Gil Kerlikowske, former commissioner of U.S. Customs and Border Protection, which oversees the Border Patrol, said in an interview that the union never supported Morgan for the job and appeared to be behind his departure.
“The union has been very vocal about someone from outside of the Border Patrol becoming the head of the Border Patrol,” Kerlikowske said.
“The union supported this candidate for president, and now very much appears to be directing things — which is absolutely unheard of in law enforcement.
The union used their influence to have him removed.”
A few weeks after Trump’s election, the conservative website Bretibart.com published an op-ed by the executive board of the National Border Patrol Council, which represents 16,500 agents. The piece was titled, “The chief Obama gave us is a disgrace.”
It criticized Morgan’s leadership of the agency, in part latching onto a statement he made to members of Congress that said he supported “comprehensive immigration reform.”
Morgan could not immediately be reached for comment.
Union spokesman Shaun Moran said he was under orders not to discuss the union’s role in Morgan’s departure. But responding to Kerlikowske’s comments, Moran said: “We supported President Trump because he was the only candidate who talked about taking action on border security.”

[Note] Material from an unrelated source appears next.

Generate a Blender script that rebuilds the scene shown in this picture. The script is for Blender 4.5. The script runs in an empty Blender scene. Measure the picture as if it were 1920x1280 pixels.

He accused Kerlikowske of rolling back enforcement operations and “preventing agents from doing their jobs.”
Morgan, 52, started his career as a Los Angeles police officer before ascending the ranks of the FBI. Kerlikowske chose him for the Border Patrol job, overlooking others who came up through the ranks, to change what is considered, even by law enforcement standards, to be an insular culture.
Morgan said in an interview last September that his first priority was to change the culture of the agency, which had for years faced allegations of an overly confrontational approach in its enforcement that resulted in multiple fatal shootings of illegal immigrants and a lack of accountability in investigating misconduct.
During his short tenure, Morgan enforced new useof-force policies in the agency’s training academy curriculum that encouraged recruits to turn to other strategies to defuse encounters that could get violent.